The Practice of Strategy in History
This module has as initial assumption that strategy is a very pragmatic undertaking.It will show what which features of strategy endure through the ages and which do not. The course has as its focus real practice by real people, and its consequences. It examines through a series of case studies both the positive and the negative evidence of how strategy is done in the real world.
The UN Humanitarian Intervention and Contemporary Warfare
This module introduces students to the principles and practice of humanitarian and military intervention since the end of the Cold War.It explores the norms and rules governing the regulation of the use of force in the international system; several of the key institutional actors and the problems that they face or create in the course of intervening.It also surveys the principles underlying humanitarian action and the range of challenges that are posed by state failure, the Global War on Terror and the securitisation of assistance strategies.It examines a range of case studies; including the UN intervention in the Democratic Republic of Congo; the NATO and UN interventions in Afghanistan and the US/UK invasion of Iraq in 2003.
War, memory and the politics of national identity
National identities have been forged in war, and wars have been used by opinion-formers to reaffirm and remodel collective identities.
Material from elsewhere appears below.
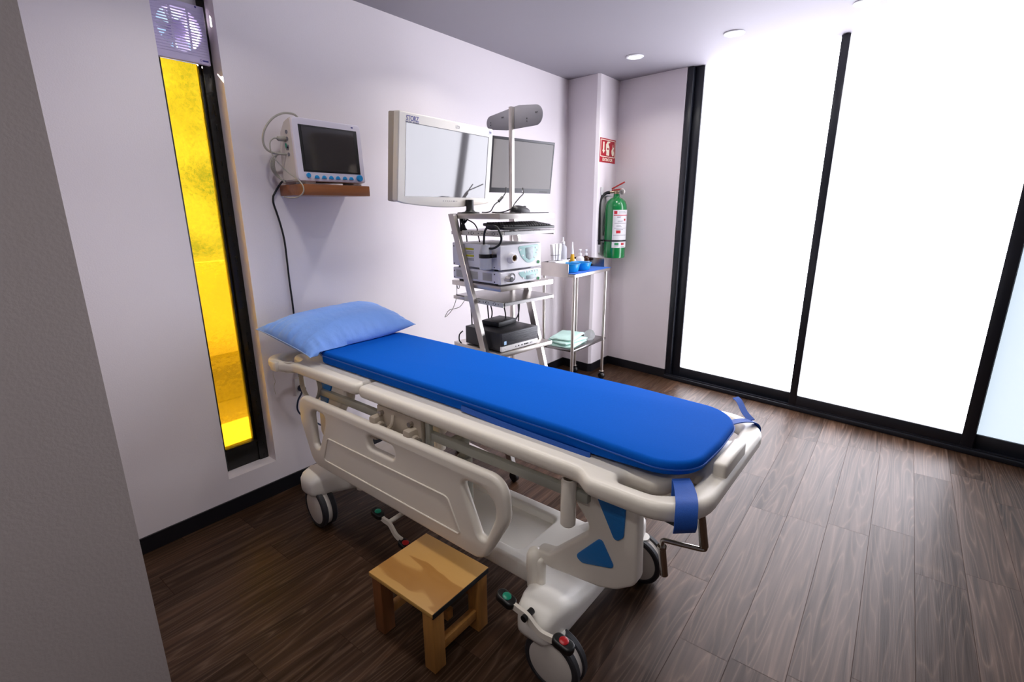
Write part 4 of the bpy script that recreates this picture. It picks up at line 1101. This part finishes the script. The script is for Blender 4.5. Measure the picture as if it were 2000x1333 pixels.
# cables from the small monitor to the tower top
b = BM(); tube(b, [TP(.30, .26, 1.62), TP(.284, .25, 1.590), TP(.247, .25, 1.553), TP(.198, .25, 1.524), TP(.173, .255, 1.490), TP(.181, .30, 1.481), TP(.2, .36, 1.481)], 0.0034, 8)
c1 = obj('video_cable', b, BLACKR, None, 60); tag(c1, 'thin black cable with a ferrite bead hanging below the small monitor, the left one', 'cable')
b = BM(); cyl(b, TP(.262, .25, 1.568), TP(.228, .25, 1.541), .008, seg=14, bev=.002); o = obj('ferrite_bead', b, BLACKP, c1, 40)
b = BM(); tube(b, [TP(.44, .26, 1.62), TP(.403, .22, 1.588), TP(.352, .20, 1.564), TP(.309, .20, 1.529), TP(.288, .205, 1.501), TP(.270, .27, 1.481), TP(.26, .34, 1.481)], 0.0034, 8)
c2 = obj('video_cable', b, BLACKR, None, 60); tag(c2, 'thin black cable without a bead hanging below the small monitor, the right one', 'cable')

# ------------------------------------------------------------------ large endoscopy monitor
BW, BH = 0.742, 0.420
yaw_m, pit_m = 1.636, -0.107
Mm = Matrix.Translation((0.540, 1.641, 1.527))
ex = Vector((cos(yaw_m), sin(yaw_m), 0)); nz = Vector((sin(yaw_m), -cos(yaw_m), 0))
ez = Vector((0, 0, cos(pit_m))) - nz*sin(pit_m); nn = ex.cross(ez)          # outward normal
Mm = basis((0.540, 1.641, 1.527), ex, ez)
bmr = empty('surgical_monitor', (0.50, 2.0, 1.476), 0, 'large ivory surgical monitor with glossy reflecting screen above the equipment tower', 'monitor')
BO = (-0.50, -2.0, -1.476)
b = BM()
out = [Vector((0, 0.012)), Vector((0.004, BH-0.004)), Vector((BW-0.004, BH-0.002)), Vector((BW, 0.008))] + [Vector((BW*(1-i/14), 0.006 - 0.024*sin(pi*i/14))) for i in range(1, 14)]
plate(b, rpoly([(p.x, p.y, 0.008 if i < 4 else 0) for i, p in enumerate(out)], 3), [], 0.036, 0.006, Mm @ Matrix.Translation((0, 0, -0.018)), 3)
bez = obj('bezel', b, MONW, bmr, 40, off=BO)
b = BM(); box(b, 0.006, BW-0.006, 0.006, BH-0.006, -0.075, -0.032, 0.006, M=Mm); box(b, 0.18, BW-0.18, 0.08, BH-0.08, -0.105, -0.07, 0.01, M=Mm); obj('back_case', b, MONS, bmr, 40, off=BO)
b = BM(); box(b, 0.050, BW-0.046, 0.036, BH-0.050, -0.001, 0.0012, M=Mm); obj('screen', b, SCRB, bmr, 0, off=BO)
b = BM(); box(b, BW-0.049, BW-0.0435, 0.034, BH-0.048, 0.0, 0.0018, M=Mm); box(b, 0.048, BW-0.044, BH-0.0505, BH-0.0475, 0.0, 0.0016, M=Mm); obj('screen_gasket', b, BEZ, bmr, 0, off=BO)
b = BM(); text(b, 'STORZ', 0.032, Mm @ Matrix.Translation((0.050, BH-0.040, 0.0004)), 0.0005, 0.0006, 0.82)
text(b, 'KARL STORZ - ENDOSKOPE', 0.0075, Mm @ Matrix.Translation((0.046, BH-0.0475, 0.0004)), 0.0004, 0, 0.95); obj('maker_name', b, BLUEK, bmr, 0, off=BO)
b = BM(); text(b, 'LED', 0.020, Mm @ Matrix.Translation((0.405, BH-0.034, 0.0004)), 0.0004); obj('led_mark', b, GREYK, bmr, 0, off=BO)
b = BM(); box(b, BW-0.044, BW-0.018, BH-0.036, BH-0.012, 0, 0.0010, M=Mm); lb = obj('corner_label', b, mat('pale_label', (0.6, 0.6, 0.66, 1), 0.5, var=(60, 0.1)), bmr, 0, off=BO)
b = BM(); text(b, 'HD', 0.013, Mm @ Matrix.Translation((BW-0.042, BH-0.027, 0.0012)), 0.0003, 0.0003); obj('label_letters', b, BLUEK, bmr, 0, off=BO)
b = BM()
for i in range(8): box(b, 0.330+i*0.016, 0.330+i*0.016+(0.004 if i != 5 else 0.012), 0.014, 0.018, 0, 0.0012, M=Mm)
obj('menu_key', b, GREYK, bmr, 0, off=BO)
# stand: swivel foot on the tower's top shelf
b = BM(); p0 = TP(.085, .335, 1.4763); 
lathe(b, [(0, 0), (.055, 0), (.055, .006), (.03, .010), (.022, .02), (.022, .075), (0, .075)], p0, seg=24)
box(b, 0.425, 0.468, 1.985, 2.045, 1.548, 1.70, 0.006)
obj('swivel_stand', b, BLACKP, bmr, 40, off=BO)

# ------------------------------------------------------------------ small computer monitor
SW, SH = 0.55, 0.33
ym, pm_ = 1.396, -0.114
ex2 = Vector((cos(ym), sin(ym), 0)); nz2 = Vector((sin(ym), -cos(ym), 0)); ez2 = Vector((0, 0, cos(pm_))) - nz2*sin(pm_)
Ms = basis((0.416, 2.479, 1.600), ex2, ez2)
smr = empty('computer_monitor', (0.46, 2.75, 1.6), 0, 'black widescreen computer monitor with matte grey screen, partly behind the ivory monitor', 'monitor')
SO2 = (-0.46, -2.75, -1.6)
b = BM(); box(b, 0, SW, 0, SH, -0.022, 0, 0.003, M=Ms); box(b, 0.12, SW-0.12, 0.06, SH-0.06, -0.05, -0.02, 0.008, M=Ms); obj('case', b, BEZ, smr, 40, off=SO2)
b = BM(); box(b, 0.013, SW-0.013, 0.030, SH-0.016, -0.001, 0.0008, M=Ms); obj('screen', b, SCRG, smr, 0, off=SO2)
b = BM(); box(b, SW-0.0135, SW-0.0105, 0.034, SH-0.014, 0, 0.0012, M=Ms); box(b, 0.013, SW-0.011, SH-0.0165, SH-0.014, 0, 0.0012, M=Ms); obj('screen_edge', b, DARK, smr, 0, off=SO2)
b = BM(); lathe(b, [(0.0085, 0), (0.0085, 0.0012), (0, 0.0012)], (0.285, 0.015, 0), (0, 0, 1), seg=24); bmesh.ops.transform(b, matrix=Ms, verts=b.verts); obj('round_logo', b, PLASTW, smr, 30, off=SO2)
b = BM(); text(b, 'hp', 0.011, Ms @ Matrix.Translation((0.279, 0.0125, 0.0014)), 0.0002); obj('logo_letters', b, BEZ, smr, 0, off=SO2)
b = BM(); box(b, 0.44, 0.515, 0.010, 0.0125, 0, 0.0008, M=Ms); obj('model_print', b, DARK, smr, 0, off=SO2)
b = BM(); box(b, 0.20, 0.30, 0.12, 0.20, -0.075, -0.045, 0.004, M=Ms); obj('post_clamp', b, BLACKP, smr, 30, off=SO2)

# ------------------------------------------------------------------ side trolley in the corner
CX0, CX1, CY0, CY1 = 0.205, 0.520, 3.368, 3.966
tr = empty('side_trolley', ((CX0+CX1)/2, (CY0+CY1)/2, 0), 0, 'narrow stainless steel side trolley with two shelves under the fire extinguisher', 'trolley')
CO = (-(CX0+CX1)/2, -(CY0+CY1)/2, 0)
def cobj(name, b, m, parent=None, smooth=30): return obj(name, b, m, parent or tr, smooth, off=CO)
b = BM(); box(b, CX0, CX1, CY0, CY1, 0.978, 1.002, 0.002); cobj('top_shelf', b, STEEL)
b = BM(); box(b, CX0+.01, CX1-.003, CY0+.02, CY1-.03, 0.366, 0.388, 0.002); cobj('lower_shelf', b, STEELD)
b = BM(); plate(b, rpoly([(CX0, .975, .004), (CX1-.058, .975, .004), (CX1-.058, 1.084, .012), (CX0, 1.084, .012)], 4), [], 0.004, 0.001, UZ(CY0-.001), 2); cobj('side_guard', b, STEEL)
b = BM(); plate(b, rpoly([(CX0+.02, .99, .004), (CX1-.058, .99, .004), (CX1-.058, 1.082, .014), (CX0+.02, 1.082, .014)], 4), [], 0.004, 0.001, UZ(CY1-.006), 2); cobj('side_guard', b, STEELD)
b = BM(); box(b, CX0, CX0+.004, CY0, CY1, .99, 1.084, 0.001, 1); cobj('back_guard', b, STEELD)
for x in (CX0+.02, CX1-.014):
    for y in (CY0+.012, CY1-.058):
        b = BM(); cyl(b, (x, y, .075), (x, y, .980), .0130, seg=18); lg = cobj('leg', b, STEEL)
        b = BM(); lathe(b, [(0, -.022), (.022, -.022), (.030, -.012), (.032, 0), (.030, .012), (.022, .022), (0, .022)], (x, y, .0325), (0.25, 1, 0), seg=24); cyl(b, (x, y, .05), (x, y, .078), .012, seg=12); cobj('castor', b, BLACKP)
        b = BM(); cyl(b, (x, y, .072), (x, y, .076), .022, seg=16); cobj('castor_collar', b, STEEL)
# drape sheet on the top
b = BM()
nx, ny = 14, 26
V = [[b.verts.new((CX0+.006 + (CX1+.004-CX0-.006)*i/nx, CY0+.006 + (CY1+.012-CY0-.006)*j/ny, 1.0035 + 0.0015*mnoise.noise(Vector((i*.4, j*.4, 0))) + 0.0015)) for j in range(ny+1)] for i in range(nx+1)]
for i in range(nx):
    for j in range(ny): b.faces.new((V[i][j], V[i+1][j], V[i+1][j+1], V[i][j+1]))
r = bmesh.ops.extrude_face_region(b, geom=list(b.faces)); bmesh.ops.translate(b, verts=[v for v in r['geom'] if isinstance(v, bmesh.types.BMVert)], vec=(0, 0, 0.0012))
ds = obj('drape_sheet', b, SHEET, None, 60); tag(ds, 'blue drape sheet spread over the top of the side trolley', 'drape')
ZT = 1.0082
def basin(x, y, sx, sy, h, label):
    b = BM()
    lathe(b, [(0, .002), (.72, .002), (.78, .10), (.95, .94), (1.0, .97), (1.0, 1.0), (.93, 1.0), (.90, .95), (.74, .12), (.70, .05), (0, .05)], (0, 0, 0), seg=40)
    bmesh.ops.transform(b, matrix=Matrix.Diagonal((sx, sy, h, 1)), verts=b.verts)
    o = obj('plastic_basin', b, BASIN, None, 40); o.location = (x, y, ZT); tag(o, label, 'basin', None); return o
basin(.400, 3.478, .092, .088, .066, 'cyan plastic basin on the side trolley, nearer to the steel tower')
basin(.405, 3.655, .092, .086, .062, 'cyan plastic basin on the side trolley, farther from the steel tower')
def plain(name, b, m, loc, label, cat, smooth=40, rz=0, group=None):
    o = obj(name, b, m, None, smooth); o.location = loc; o.rotation_euler = (0, 0, rz); tag(o, label, cat, group); return o
b = BM(); box(b, -.035, .035, -.10, .10, 0, .085, 0.003); gb = plain('glove_box', b, PAPER, (.300, 3.475, ZT), 'low white cardboard box at the tower end of the side trolley', 'box')
b = BM(); box(b, -.020, .022, -.06, .03, .0852, .087); obj('box_slot', b, BEZ, gb, 0)
b = BM()
for k, (dx, dy, a) in enumerate(((0, 0, 3), (.012, .02, -6), (-.008, -.018, 10))):
    M = Matrix.Translation((dx, dy, 0)) @ Matrix.Rotation(radians(a), 4, 'X')
    box(b, -.014, .014, -.018, .018, 0, .135, 0.006, M=M)
gz_ = plain('gauze_bundle', b, PAPER, (.300, 3.432, ZT+.0872), 'upright bundle of white wrapped packs tied with a thin band on the trolley', 'bundle')
b = BM(); tube(b, [(.030, 0, .045), (.02, .042, .042), (-.02, .042, .045), (-.030, 0, .047), (-.02, -.046, .045), (.02, -.046, .045)], .0015, 6, 4, closed=True); obj('tie_band', b, BEZ, gz_, 50)
def bottle(name, loc, r, h, m, cap_m, label, pump=True, lab_m=None, capname='pump_head'):
    root = empty(name, loc, radians(20), label, 'bottle')
    b = BM(); lathe(b, [(0, 0), (r*.92, 0), (r, .006), (r, h*.72), (r*.86, h*.84), (r*.38, h*.94), (r*.34, h), (0, h)], (0, 0, 0), seg=28); obj('bottle_body', b, m, root, 40)
    b = BM(); lathe(b, [(r*.42, h), (r*.42, h+.018), (r*.16, h+.020), (r*.14, h+.040), (r*.34, h+.042), (r*.34, h+.052), (0, h+.052)], (0, 0, 0), seg=20)
    if pump: box(b, -.006, .006, -.040, .004, h+.044, h+.053, 0.002)
    obj(capname, b, cap_m, root, 40)
    if lab_m:
        b = BM(); lathe(b, [(r+.0003, h*.12), (r+.0009, h*.12), (r+.0009, h*.5), (r+.0003, h*.5)], (0, 0, 0), seg=28); obj('paper_label', b, lab_m, root, 40)
    return root
def clearb():
    root = empty('squeeze_bottle', (.246, 3.625, ZT), 0, 'tall clear squeeze bottle with white nozzle behind the basins on the trolley', 'bottle')
    b = BM(); lathe(b, [(0, 0), (.032, 0), (.034, .006), (.034, .165), (.030, .185), (.014, .200), (.014, .208), (0, .208)], seg=28); obj('bottle_body', b, PLASTC, root, 40)
    b = BM(); lathe(b, [(.016, .206), (.016, .226), (.008, .230), (.005, .262), (0, .264)], seg=18); obj('nozzle', b, PLASTW, root, 40)
clearb()
root = empty('ointment_tube', (.300, 3.690, ZT), radians(25), 'white and yellow ointment tube standing on its cap on the side trolley', 'tube')
b = BM()
rings = []
for k in range(9):
    t = k/8; z = .045 + .175*t; a_, c_ = .021*(1+.55*t), .021*(1-t)+.0012
    rings.append([b.verts.new((c_*sin(2*pi*i/24), a_*cos(2*pi*i/24), z)) for i in range(24)])
for p, q in zip(rings, rings[1:]):
    for i in range(24): b.faces.new((p[i], p[(i+1) % 24], q[(i+1) % 24], q[i]))
b.faces.new(rings[0][::-1]); b.faces.new(rings[-1]); obj('tube_body', b, PLASTW, root, 50)
b = BM(); lathe(b, [(0, 0), (.016, 0), (.018, .004), (.020, .044), (0, .046)], seg=22); obj('cap', b, YELL, root, 40)
b = BM()
rings = []
for k in range(5):
    t = .02 + k/4*.42; z = .045 + .175*t; a_, c_ = .021*(1+.55*t)+.0006, .021*(1-t)+.0018
    rings.append([b.verts.new((c_*sin(2*pi*i/24), a_*cos(2*pi*i/24), z)) for i in range(24)])
for p, q in zip(rings, rings[1:]):
    for i in range(24): b.faces.new((p[i], p[(i+1) % 24], q[(i+1) % 24], q[i]))
obj('yellow_print', b, YELL, root, 50)
bottle('lotion_bottle', (.285, 3.845, ZT), .036, .098, PLASTW, PLASTW, 'round white lotion bottle with pump on the side trolley', True, PAPER)
bottle('amber_bottle', (.300, 3.922, ZT), .033, .092, AMBER, PLASTW, 'dark amber bottle with white pump at the far end of the side trolley', True, PAPER)
b = BM(); box(b, -.03, .03, -.045, .045, 0, .070, 0.012); plain('cotton_pack', b, PAPER, (.250, 3.765, ZT), 'low white cotton pack between the ointment tube and the lotion bottle', 'pack', rz=0.2)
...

Going back to the early nationalism of England, Scotland and France (symbolised, for example, by the battles of Agincourt, Bannockburn, and Bouvines), this has become a large-scale phenomenon from the French Revolution onwards. With nationalism, the pattern spread of people constructing their national identities from myths of past endurance, sacrifices, victories and defeat - in wars. Wars, and individual battles, were imbued with mythical dimensions in politically-motivated narratives, which fuelled the drive to establish 'nation-states', usually against equally fierce opposition. Students will learn about the classical literature on nationalism, and will explore case studies.